From the pliability and manoeuvring capabilities of troops in the present day, one does not hesitate to commence a retreat even in sight of the enemy, and only some special obstacles in the nature of the country can cause serious difficulties in the operation.

As an example of this kind the battle of Neresheim may be given, fought by the Archduke Charles with Moreau in the Rauhe Alp, August 11, 1796, merely with a view to facilitate his retreat, although we freely confess we have never been able quite to understand the argument of the renowned general and author himself in this case.

The battle of Rosbach(*) is another example, if we suppose the commander of the allied army had not really the intention of attacking Frederick the Great.

(*) November 5, 1757.

Of the battle of Soor,(*) the King himself says that it was only fought because a retreat in the presence of the enemy appeared to him a critical operation; at the same time the King has also given other reasons for the battle.

(*) Or Sohr, September 30, 1745.

On the whole, regular night surprises excepted, such cases will always be of rare occurrence, and those in which an enemy is compelled to fight by being practically surrounded, will happen mostly to single corps only, like Mortier's at Durrenstein 1809, and Vandamme at Kulm, 1813.



CHAPTER IX. THE BATTLE(*)

(*) Clausewitz still uses the word "die Hauptschlacht" but modern usage employs only the word "die Schlacht" to designate the decisive act of a whole campaign—encounters arising from the collision or troops marching towards the strategic culmination of each portion or the campaign are spoken of either as "Treffen," i.e., "engagements" or "Gefecht," i.e., "combat" or "action." Thus technically, Gravelotte was a "Schlacht," i.e., "battle," but Spicheren, Woerth, Borny, even Vionville were only "Treffen."

ITS DECISION

WHAT is a battle? A conflict of the main body, but not an unimportant one about a secondary object, not a mere attempt which is given up when we see betimes that our object is hardly within our reach: it is a conflict waged with all our forces for the attainment of a decisive victory.

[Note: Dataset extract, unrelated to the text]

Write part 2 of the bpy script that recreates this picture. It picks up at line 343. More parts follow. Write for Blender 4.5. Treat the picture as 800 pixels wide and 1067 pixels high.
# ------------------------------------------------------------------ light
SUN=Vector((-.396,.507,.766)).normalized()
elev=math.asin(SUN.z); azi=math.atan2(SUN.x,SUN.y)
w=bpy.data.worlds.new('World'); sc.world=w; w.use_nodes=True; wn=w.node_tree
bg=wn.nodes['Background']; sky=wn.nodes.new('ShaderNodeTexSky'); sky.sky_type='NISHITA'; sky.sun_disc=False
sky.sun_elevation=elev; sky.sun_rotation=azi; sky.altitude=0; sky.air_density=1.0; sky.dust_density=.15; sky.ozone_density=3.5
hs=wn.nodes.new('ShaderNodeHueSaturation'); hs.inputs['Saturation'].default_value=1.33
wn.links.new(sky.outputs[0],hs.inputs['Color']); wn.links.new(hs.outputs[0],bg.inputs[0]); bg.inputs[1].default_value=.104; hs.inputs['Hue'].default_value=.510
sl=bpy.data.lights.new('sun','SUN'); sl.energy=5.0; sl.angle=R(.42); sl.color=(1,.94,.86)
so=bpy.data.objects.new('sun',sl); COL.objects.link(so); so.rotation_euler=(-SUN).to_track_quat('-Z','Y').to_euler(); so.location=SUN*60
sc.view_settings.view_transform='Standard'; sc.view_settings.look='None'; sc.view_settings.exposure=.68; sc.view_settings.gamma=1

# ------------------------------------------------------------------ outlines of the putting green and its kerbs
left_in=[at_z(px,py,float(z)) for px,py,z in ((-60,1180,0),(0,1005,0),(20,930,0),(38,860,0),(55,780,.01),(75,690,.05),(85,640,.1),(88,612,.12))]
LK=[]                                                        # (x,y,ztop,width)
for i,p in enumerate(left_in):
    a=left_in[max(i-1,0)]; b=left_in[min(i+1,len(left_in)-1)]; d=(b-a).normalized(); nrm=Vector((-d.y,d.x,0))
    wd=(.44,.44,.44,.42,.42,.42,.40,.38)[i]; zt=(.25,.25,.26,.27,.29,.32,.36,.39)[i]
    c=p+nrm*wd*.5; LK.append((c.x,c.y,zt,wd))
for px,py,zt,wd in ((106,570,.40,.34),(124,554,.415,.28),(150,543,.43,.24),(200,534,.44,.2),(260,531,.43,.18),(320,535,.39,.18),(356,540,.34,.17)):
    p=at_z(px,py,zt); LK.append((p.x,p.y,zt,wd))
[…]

Minor objects may also be mixed up with the principal object, and it will take many different tones of colour from the circumstances out of which it originates, for a battle belongs also to a greater whole of which it is only a part, but because the essence of War is conflict, and the battle is the conflict of the main Armies, it is always to be regarded as the real centre of gravity of the War, and therefore its distinguishing character is, that unlike all other encounters, it is arranged for, and undertaken with the sole purpose of obtaining a decisive victory.

This has an influence on the MANNER OF ITS DECISION, on the EFFECT OF THE VICTORY CONTAINED IN IT, and determines THE VALUE WHICH THEORY IS TO ASSIGN TO IT AS A MEANS TO AN END.

On that account we make it the subject of our special consideration, and at this stage before we enter upon the special ends which may be bound up with it, but which do not essentially alter its character if it really deserves to be termed a battle.

If a battle takes place principally on its own account, the elements of its decision must be contained in itself; in other words, victory must be striven for as long as a possibility or hope remains. It must not, therefore, be given up on account of secondary circumstances, but only and alone in the event of the forces appearing completely insufficient.